The construction of subterranean wells, generally, began with bamboo poles and dropping heavy cable tools to cut a circular hole of up to 35.6 cm (14″) by the Chinese around 600 to 260 BC. Cable tool drilling was used in Europe from around 1825 AD until a two cone drill bit was patented in 1879 AD and a tri-cone bit introduced in 1933, after which rotary drilling dominated well construction. An industry that was first plagued by boom and bust through over supply was ultimately controlled by coordinated actions of companies that instituted standardization to lower costs. During the later parts of the last century significant advances in supplying torque and weight to subterranean boring bits and construction of large diameter steel casings occurred, however the industry has continued to search for hydrocarbons that fit the bore hole sizes which were designed for easily accessible “conventional” subterranean deposits that dominated the industry's history during periods when insufficient power was available to drill larger bore holes economically.
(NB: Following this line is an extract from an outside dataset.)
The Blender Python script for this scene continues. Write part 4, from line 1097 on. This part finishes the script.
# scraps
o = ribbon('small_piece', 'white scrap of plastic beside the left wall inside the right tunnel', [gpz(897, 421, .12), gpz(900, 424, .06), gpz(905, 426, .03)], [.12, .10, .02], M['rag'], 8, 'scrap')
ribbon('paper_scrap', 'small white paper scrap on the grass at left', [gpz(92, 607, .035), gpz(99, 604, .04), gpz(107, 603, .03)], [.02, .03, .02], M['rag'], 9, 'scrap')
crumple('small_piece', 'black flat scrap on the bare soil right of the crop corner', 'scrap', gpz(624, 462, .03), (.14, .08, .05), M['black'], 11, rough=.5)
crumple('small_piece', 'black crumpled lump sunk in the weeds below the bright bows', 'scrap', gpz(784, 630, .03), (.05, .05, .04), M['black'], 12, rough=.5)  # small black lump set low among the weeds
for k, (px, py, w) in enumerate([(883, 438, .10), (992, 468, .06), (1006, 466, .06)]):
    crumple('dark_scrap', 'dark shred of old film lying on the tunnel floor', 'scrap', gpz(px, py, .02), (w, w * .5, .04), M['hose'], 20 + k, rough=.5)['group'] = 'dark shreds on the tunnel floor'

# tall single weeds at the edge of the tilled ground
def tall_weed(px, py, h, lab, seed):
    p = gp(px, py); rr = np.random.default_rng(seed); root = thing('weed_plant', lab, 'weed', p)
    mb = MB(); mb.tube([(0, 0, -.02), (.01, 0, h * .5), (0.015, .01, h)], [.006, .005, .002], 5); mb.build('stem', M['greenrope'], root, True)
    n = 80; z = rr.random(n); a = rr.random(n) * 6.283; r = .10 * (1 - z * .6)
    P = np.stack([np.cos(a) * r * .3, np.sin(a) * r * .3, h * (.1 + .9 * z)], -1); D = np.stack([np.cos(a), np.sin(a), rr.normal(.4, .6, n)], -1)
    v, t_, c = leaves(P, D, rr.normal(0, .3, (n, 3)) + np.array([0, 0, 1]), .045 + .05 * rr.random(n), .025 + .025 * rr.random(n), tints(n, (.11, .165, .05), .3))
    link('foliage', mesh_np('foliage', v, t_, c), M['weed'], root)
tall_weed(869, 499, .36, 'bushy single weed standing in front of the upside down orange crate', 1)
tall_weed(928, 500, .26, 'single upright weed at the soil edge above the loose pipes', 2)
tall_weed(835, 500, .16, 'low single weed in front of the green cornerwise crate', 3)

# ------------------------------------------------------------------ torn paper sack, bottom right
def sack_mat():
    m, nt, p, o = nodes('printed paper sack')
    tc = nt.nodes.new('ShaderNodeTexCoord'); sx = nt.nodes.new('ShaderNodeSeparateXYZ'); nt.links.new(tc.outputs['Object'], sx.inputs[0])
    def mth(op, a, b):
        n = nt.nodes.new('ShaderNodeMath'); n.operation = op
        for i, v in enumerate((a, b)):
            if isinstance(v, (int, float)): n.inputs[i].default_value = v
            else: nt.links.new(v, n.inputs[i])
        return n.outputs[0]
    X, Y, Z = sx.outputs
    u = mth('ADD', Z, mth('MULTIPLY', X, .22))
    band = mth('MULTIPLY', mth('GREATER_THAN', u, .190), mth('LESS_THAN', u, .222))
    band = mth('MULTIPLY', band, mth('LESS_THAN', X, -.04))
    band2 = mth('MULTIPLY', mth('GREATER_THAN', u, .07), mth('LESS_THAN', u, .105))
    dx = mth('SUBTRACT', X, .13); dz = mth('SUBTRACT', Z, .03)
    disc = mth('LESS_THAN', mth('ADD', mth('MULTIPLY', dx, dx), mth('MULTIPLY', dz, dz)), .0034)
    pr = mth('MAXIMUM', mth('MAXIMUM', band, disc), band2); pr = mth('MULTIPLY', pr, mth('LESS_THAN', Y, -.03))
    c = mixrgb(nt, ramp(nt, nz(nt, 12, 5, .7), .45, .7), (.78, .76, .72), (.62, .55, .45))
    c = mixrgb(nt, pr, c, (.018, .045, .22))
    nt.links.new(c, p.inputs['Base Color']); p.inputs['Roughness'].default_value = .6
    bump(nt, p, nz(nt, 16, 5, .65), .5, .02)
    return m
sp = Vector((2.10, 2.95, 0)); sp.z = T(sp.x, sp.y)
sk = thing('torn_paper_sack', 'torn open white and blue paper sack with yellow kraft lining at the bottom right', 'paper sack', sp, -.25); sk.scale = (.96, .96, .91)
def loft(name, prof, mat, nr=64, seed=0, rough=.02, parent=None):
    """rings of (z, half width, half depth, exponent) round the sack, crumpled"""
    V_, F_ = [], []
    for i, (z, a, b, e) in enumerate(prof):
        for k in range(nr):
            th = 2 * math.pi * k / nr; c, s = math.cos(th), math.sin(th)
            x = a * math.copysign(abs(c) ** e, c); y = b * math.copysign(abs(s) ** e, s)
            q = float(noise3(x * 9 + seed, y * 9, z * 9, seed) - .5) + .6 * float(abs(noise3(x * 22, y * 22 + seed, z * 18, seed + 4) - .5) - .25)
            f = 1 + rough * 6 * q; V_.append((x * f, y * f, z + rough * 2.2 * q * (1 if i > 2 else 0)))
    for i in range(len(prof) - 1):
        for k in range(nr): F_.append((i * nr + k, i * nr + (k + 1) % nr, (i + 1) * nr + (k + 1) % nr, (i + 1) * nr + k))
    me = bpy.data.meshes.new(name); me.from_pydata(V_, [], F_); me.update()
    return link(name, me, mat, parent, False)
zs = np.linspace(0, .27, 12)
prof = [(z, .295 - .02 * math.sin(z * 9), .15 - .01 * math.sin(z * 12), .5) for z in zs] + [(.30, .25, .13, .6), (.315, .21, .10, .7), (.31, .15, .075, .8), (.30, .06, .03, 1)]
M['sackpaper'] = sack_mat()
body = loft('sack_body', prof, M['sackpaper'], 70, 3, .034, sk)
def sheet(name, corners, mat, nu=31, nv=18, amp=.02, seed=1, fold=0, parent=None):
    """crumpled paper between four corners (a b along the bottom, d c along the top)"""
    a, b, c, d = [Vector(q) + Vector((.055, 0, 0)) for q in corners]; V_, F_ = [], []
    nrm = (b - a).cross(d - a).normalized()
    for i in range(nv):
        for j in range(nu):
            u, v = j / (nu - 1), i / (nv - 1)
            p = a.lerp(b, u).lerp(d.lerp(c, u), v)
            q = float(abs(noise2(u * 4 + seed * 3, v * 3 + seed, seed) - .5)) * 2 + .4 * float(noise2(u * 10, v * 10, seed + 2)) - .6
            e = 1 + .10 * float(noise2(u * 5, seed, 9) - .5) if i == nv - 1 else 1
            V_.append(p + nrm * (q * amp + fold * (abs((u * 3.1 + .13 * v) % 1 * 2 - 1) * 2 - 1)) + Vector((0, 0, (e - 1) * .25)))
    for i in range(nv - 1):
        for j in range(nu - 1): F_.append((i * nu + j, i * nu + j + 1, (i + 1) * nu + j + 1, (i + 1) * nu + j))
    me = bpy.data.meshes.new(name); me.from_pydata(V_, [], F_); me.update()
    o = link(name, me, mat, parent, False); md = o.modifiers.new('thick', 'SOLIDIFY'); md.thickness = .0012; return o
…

Accordingly, the present invention is neither obvious to practitioners who have used substantially the same well bore size since at least 200 BC, as evidenced by industry conduit standard 5CT of the American Petroleum Institute (API) regarding the qualification of well conduits up to 50.8 cm (20″), nor is it necessarily the lowest cost option for use in various areas where surface strata is particularly difficult to bore, even with our current level of technology; however, a very serious need exists to access unconventional and extremely difficult subterranean deposits, wherein providing subterranean processing in remote and subsea locations reduces the required infrastructure and reduces the number of penetrations through ground water systems and/or moderates the use of surface areas in environmentally sensitive areas, forests, farmlands and/or populated areas where drilling and well production have significant negative impact. The large diameter high pressure conduit system (1) described herein, may be used to meet such needs in a more cost and carbon footprint conscious manner, by reducing surface impact to vegetation, minimising fuels and resources used to construct a plurality of wells and providing a design for more economically producing and maximising recover of cleaner burning fuels, such as gas, wherein present modern advances in subterranean technologies may be used to control producible and/or injectable subterranean single or simultaneous fluid flow streams of varying velocities to and/or from one or more wells through a single main bore with pressure bearing capacities greater than are presently practiced using larger diameter conduits to access conventional and unconventional subterranean deposits with a design that is usable with virtually any off-the-shelf field proven technology and which may be standardized to further reduce costs and environmental impact.
While various embodiments of the present invention have been described with emphasis, it should be understood that within the scope of the appended claims, the present invention might be practiced other than as specifically described herein.
Reference numerals have been incorporated in the claims purely to assist understanding during prosecution.